* **Stated exercise**
Repeat every line of the data exactly, but not the pictures.

* **Data section**
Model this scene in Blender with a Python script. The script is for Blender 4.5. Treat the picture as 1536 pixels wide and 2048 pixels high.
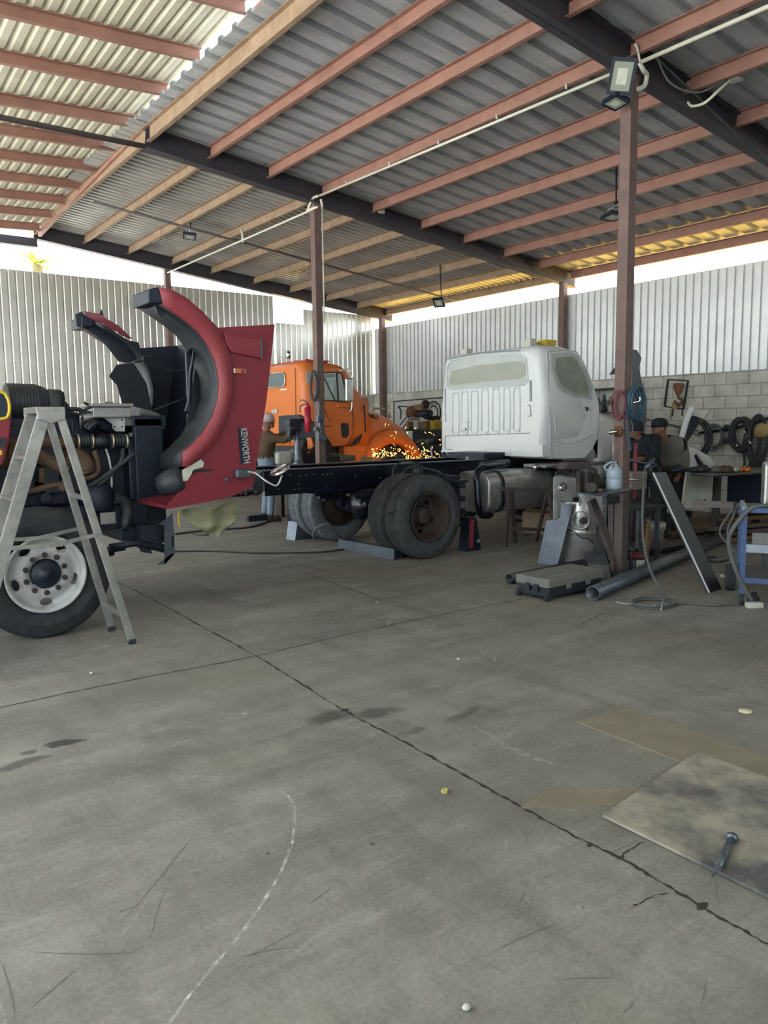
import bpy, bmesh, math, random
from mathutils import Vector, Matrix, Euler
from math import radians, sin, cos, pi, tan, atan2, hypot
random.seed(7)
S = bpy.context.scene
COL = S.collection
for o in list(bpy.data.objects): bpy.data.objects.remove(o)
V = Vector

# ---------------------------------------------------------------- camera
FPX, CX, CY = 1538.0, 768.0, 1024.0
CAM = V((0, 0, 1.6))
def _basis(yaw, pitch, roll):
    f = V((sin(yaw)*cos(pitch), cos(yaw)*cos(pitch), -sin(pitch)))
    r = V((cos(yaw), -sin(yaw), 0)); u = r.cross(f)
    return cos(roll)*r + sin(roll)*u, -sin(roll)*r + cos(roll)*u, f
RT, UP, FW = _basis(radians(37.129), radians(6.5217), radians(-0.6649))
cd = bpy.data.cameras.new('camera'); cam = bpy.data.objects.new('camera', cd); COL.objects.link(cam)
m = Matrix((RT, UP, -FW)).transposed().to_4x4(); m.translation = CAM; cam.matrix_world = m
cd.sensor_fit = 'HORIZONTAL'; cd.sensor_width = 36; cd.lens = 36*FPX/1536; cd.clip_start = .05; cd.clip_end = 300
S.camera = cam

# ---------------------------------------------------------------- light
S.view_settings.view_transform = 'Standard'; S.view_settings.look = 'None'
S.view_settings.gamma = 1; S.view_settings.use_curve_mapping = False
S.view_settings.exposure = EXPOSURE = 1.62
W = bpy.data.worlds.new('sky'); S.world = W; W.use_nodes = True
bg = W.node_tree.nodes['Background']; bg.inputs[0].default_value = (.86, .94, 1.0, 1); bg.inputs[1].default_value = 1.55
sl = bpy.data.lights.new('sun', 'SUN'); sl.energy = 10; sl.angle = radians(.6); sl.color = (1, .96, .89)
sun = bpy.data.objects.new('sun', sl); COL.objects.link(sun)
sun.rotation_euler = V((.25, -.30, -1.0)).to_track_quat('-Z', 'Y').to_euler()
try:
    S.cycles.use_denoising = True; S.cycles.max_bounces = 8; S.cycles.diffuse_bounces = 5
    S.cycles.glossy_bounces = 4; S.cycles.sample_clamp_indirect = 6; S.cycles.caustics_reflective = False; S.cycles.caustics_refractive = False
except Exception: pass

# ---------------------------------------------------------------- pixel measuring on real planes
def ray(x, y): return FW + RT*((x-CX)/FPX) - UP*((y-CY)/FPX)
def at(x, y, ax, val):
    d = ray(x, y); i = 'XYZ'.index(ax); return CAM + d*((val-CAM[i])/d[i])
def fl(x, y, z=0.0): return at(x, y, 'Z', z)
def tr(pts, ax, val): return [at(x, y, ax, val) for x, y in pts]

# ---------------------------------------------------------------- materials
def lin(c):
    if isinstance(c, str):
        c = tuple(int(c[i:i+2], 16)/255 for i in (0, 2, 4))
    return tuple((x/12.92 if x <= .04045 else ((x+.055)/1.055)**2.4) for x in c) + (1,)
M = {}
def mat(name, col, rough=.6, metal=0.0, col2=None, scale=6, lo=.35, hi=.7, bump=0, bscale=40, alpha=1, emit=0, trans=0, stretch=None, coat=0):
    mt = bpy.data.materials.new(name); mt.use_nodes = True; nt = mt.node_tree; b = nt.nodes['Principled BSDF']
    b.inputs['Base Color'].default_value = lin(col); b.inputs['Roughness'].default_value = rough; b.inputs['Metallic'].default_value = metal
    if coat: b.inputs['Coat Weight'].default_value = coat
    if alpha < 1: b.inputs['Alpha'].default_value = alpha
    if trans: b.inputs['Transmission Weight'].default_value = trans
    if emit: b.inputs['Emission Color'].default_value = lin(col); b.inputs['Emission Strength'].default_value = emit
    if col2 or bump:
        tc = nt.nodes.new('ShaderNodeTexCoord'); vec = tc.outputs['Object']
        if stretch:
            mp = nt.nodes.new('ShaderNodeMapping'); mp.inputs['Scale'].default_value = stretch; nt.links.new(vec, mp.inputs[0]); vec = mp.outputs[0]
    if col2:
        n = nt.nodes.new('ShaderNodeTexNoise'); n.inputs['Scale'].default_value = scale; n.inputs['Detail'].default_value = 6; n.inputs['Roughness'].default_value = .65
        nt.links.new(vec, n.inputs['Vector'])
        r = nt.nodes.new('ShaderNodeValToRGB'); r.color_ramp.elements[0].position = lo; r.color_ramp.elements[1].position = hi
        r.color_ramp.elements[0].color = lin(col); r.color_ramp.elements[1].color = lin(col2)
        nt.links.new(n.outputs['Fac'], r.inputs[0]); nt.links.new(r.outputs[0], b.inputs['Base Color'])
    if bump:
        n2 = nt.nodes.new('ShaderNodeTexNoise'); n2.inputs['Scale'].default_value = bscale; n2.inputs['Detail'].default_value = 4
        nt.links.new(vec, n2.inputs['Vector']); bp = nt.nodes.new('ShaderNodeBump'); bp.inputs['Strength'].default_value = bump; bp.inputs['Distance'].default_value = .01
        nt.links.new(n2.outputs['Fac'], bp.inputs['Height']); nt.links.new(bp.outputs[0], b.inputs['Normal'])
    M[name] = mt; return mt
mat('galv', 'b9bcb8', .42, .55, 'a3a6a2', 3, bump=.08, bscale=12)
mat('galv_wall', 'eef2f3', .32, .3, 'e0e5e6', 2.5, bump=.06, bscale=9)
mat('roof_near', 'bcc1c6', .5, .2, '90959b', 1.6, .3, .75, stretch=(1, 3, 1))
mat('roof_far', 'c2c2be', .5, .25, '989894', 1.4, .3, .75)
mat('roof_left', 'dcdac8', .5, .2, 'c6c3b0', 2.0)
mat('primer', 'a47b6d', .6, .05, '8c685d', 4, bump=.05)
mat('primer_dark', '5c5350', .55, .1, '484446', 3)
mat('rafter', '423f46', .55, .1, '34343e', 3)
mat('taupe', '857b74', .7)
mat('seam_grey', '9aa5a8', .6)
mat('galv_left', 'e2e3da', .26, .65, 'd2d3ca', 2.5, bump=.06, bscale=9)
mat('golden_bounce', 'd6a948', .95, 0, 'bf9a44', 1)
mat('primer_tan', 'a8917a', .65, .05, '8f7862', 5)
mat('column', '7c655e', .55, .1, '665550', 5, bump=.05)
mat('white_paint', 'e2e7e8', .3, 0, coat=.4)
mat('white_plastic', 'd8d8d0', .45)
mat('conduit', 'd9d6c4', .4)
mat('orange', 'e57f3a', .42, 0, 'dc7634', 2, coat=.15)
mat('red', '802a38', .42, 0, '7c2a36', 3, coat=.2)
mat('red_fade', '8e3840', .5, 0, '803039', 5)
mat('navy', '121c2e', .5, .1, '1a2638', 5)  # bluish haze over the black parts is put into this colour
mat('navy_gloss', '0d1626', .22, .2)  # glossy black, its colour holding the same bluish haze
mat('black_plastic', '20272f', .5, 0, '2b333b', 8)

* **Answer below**
Model this scene in Blender with a Python script. The script is for Blender 4.5. Treat the picture as 1536 pixels wide and 2048 pixels high.
import bpy, bmesh, math, random
from mathutils import Vector, Matrix, Euler
from math import radians, sin, cos, pi, tan, atan2, hypot
random.seed(7)
S = bpy.context.scene
COL = S.collection
for o in list(bpy.data.objects): bpy.data.objects.remove(o)
V = Vector

# ---------------------------------------------------------------- camera
FPX, CX, CY = 1538.0, 768.0, 1024.0
CAM = V((0, 0, 1.6))
def _basis(yaw, pitch, roll):
    f = V((sin(yaw)*cos(pitch), cos(yaw)*cos(pitch), -sin(pitch)))
    r = V((cos(yaw), -sin(yaw), 0)); u = r.cross(f)
    return cos(roll)*r + sin(roll)*u, -sin(roll)*r + cos(roll)*u, f
RT, UP, FW = _basis(radians(37.129), radians(6.5217), radians(-0.6649))
cd = bpy.data.cameras.new('camera'); cam = bpy.data.objects.new('camera', cd); COL.objects.link(cam)
m = Matrix((RT, UP, -FW)).transposed().to_4x4(); m.translation = CAM; cam.matrix_world = m
cd.sensor_fit = 'HORIZONTAL'; cd.sensor_width = 36; cd.lens = 36*FPX/1536; cd.clip_start = .05; cd.clip_end = 300
S.camera = cam

# ---------------------------------------------------------------- light
S.view_settings.view_transform = 'Standard'; S.view_settings.look = 'None'
S.view_settings.gamma = 1; S.view_settings.use_curve_mapping = False
S.view_settings.exposure = EXPOSURE = 1.62
W = bpy.data.worlds.new('sky'); S.world = W; W.use_nodes = True
bg = W.node_tree.nodes['Background']; bg.inputs[0].default_value = (.86, .94, 1.0, 1); bg.inputs[1].default_value = 1.55
sl = bpy.data.lights.new('sun', 'SUN'); sl.energy = 10; sl.angle = radians(.6); sl.color = (1, .96, .89)
sun = bpy.data.objects.new('sun', sl); COL.objects.link(sun)
sun.rotation_euler = V((.25, -.30, -1.0)).to_track_quat('-Z', 'Y').to_euler()
try:
    S.cycles.use_denoising = True; S.cycles.max_bounces = 8; S.cycles.diffuse_bounces = 5
    S.cycles.glossy_bounces = 4; S.cycles.sample_clamp_indirect = 6; S.cycles.caustics_reflective = False; S.cycles.caustics_refractive = False
except Exception: pass

# ---------------------------------------------------------------- pixel measuring on real planes
def ray(x, y): return FW + RT*((x-CX)/FPX) - UP*((y-CY)/FPX)
def at(x, y, ax, val):
    d = ray(x, y); i = 'XYZ'.index(ax); return CAM + d*((val-CAM[i])/d[i])
def fl(x, y, z=0.0): return at(x, y, 'Z', z)
def tr(pts, ax, val): return [at(x, y, ax, val) for x, y in pts]

# ---------------------------------------------------------------- materials
def lin(c):
    if isinstance(c, str):
        c = tuple(int(c[i:i+2], 16)/255 for i in (0, 2, 4))
    return tuple((x/12.92 if x <= .04045 else ((x+.055)/1.055)**2.4) for x in c) + (1,)
M = {}
def mat(name, col, rough=.6, metal=0.0, col2=None, scale=6, lo=.35, hi=.7, bump=0, bscale=40, alpha=1, emit=0, trans=0, stretch=None, coat=0):
    mt = bpy.data.materials.new(name); mt.use_nodes = True; nt = mt.node_tree; b = nt.nodes['Principled BSDF']
    b.inputs['Base Color'].default_value = lin(col); b.inputs['Roughness'].default_value = rough; b.inputs['Metallic'].default_value = metal
    if coat: b.inputs['Coat Weight'].default_value = coat
    if alpha < 1: b.inputs['Alpha'].default_value = alpha
    if trans: b.inputs['Transmission Weight'].default_value = trans
    if emit: b.inputs['Emission Color'].default_value = lin(col); b.inputs['Emission Strength'].default_value = emit
    if col2 or bump:
        tc = nt.nodes.new('ShaderNodeTexCoord'); vec = tc.outputs['Object']
        if stretch:
            mp = nt.nodes.new('ShaderNodeMapping'); mp.inputs['Scale'].default_value = stretch; nt.links.new(vec, mp.inputs[0]); vec = mp.outputs[0]
    if col2:
        n = nt.nodes.new('ShaderNodeTexNoise'); n.inputs['Scale'].default_value = scale; n.inputs['Detail'].default_value = 6; n.inputs['Roughness'].default_value = .65
        nt.links.new(vec, n.inputs['Vector'])
        r = nt.nodes.new('ShaderNodeValToRGB'); r.color_ramp.elements[0].position = lo; r.color_ramp.elements[1].position = hi
        r.color_ramp.elements[0].color = lin(col); r.color_ramp.elements[1].color = lin(col2)
        nt.links.new(n.outputs['Fac'], r.inputs[0]); nt.links.new(r.outputs[0], b.inputs['Base Color'])
    if bump:
        n2 = nt.nodes.new('ShaderNodeTexNoise'); n2.inputs['Scale'].default_value = bscale; n2.inputs['Detail'].default_value = 4
        nt.links.new(vec, n2.inputs['Vector']); bp = nt.nodes.new('ShaderNodeBump'); bp.inputs['Strength'].default_value = bump; bp.inputs['Distance'].default_value = .01
        nt.links.new(n2.outputs['Fac'], bp.inputs['Height']); nt.links.new(bp.outputs[0], b.inputs['Normal'])
    M[name] = mt; return mt
mat('galv', 'b9bcb8', .42, .55, 'a3a6a2', 3, bump=.08, bscale=12)
mat('galv_wall', 'eef2f3', .32, .3, 'e0e5e6', 2.5, bump=.06, bscale=9)
mat('roof_near', 'bcc1c6', .5, .2, '90959b', 1.6, .3, .75, stretch=(1, 3, 1))
mat('roof_far', 'c2c2be', .5, .25, '989894', 1.4, .3, .75)
mat('roof_left', 'dcdac8', .5, .2, 'c6c3b0', 2.0)
mat('primer', 'a47b6d', .6, .05, '8c685d', 4, bump=.05)
mat('primer_dark', '5c5350', .55, .1, '484446', 3)
mat('rafter', '423f46', .55, .1, '34343e', 3)
mat('taupe', '857b74', .7)
mat('seam_grey', '9aa5a8', .6)
mat('galv_left', 'e2e3da', .26, .65, 'd2d3ca', 2.5, bump=.06, bscale=9)
mat('golden_bounce', 'd6a948', .95, 0, 'bf9a44', 1)
mat('primer_tan', 'a8917a', .65, .05, '8f7862', 5)
mat('column', '7c655e', .55, .1, '665550', 5, bump=.05)
mat('white_paint', 'e2e7e8', .3, 0, coat=.4)
mat('white_plastic', 'd8d8d0', .45)
mat('conduit', 'd9d6c4', .4)
mat('orange', 'e57f3a', .42, 0, 'dc7634', 2, coat=.15)
mat('red', '802a38', .42, 0, '7c2a36', 3, coat=.2)
mat('red_fade', '8e3840', .5, 0, '803039', 5)
mat('navy', '121c2e', .5, .1, '1a2638', 5)  # bluish haze over the black parts is put into this colour
mat('navy_gloss', '0d1626', .22, .2)  # glossy black, its colour holding the same bluish haze
mat('black_plastic', '20272f', .5, 0, '2b333b', 8)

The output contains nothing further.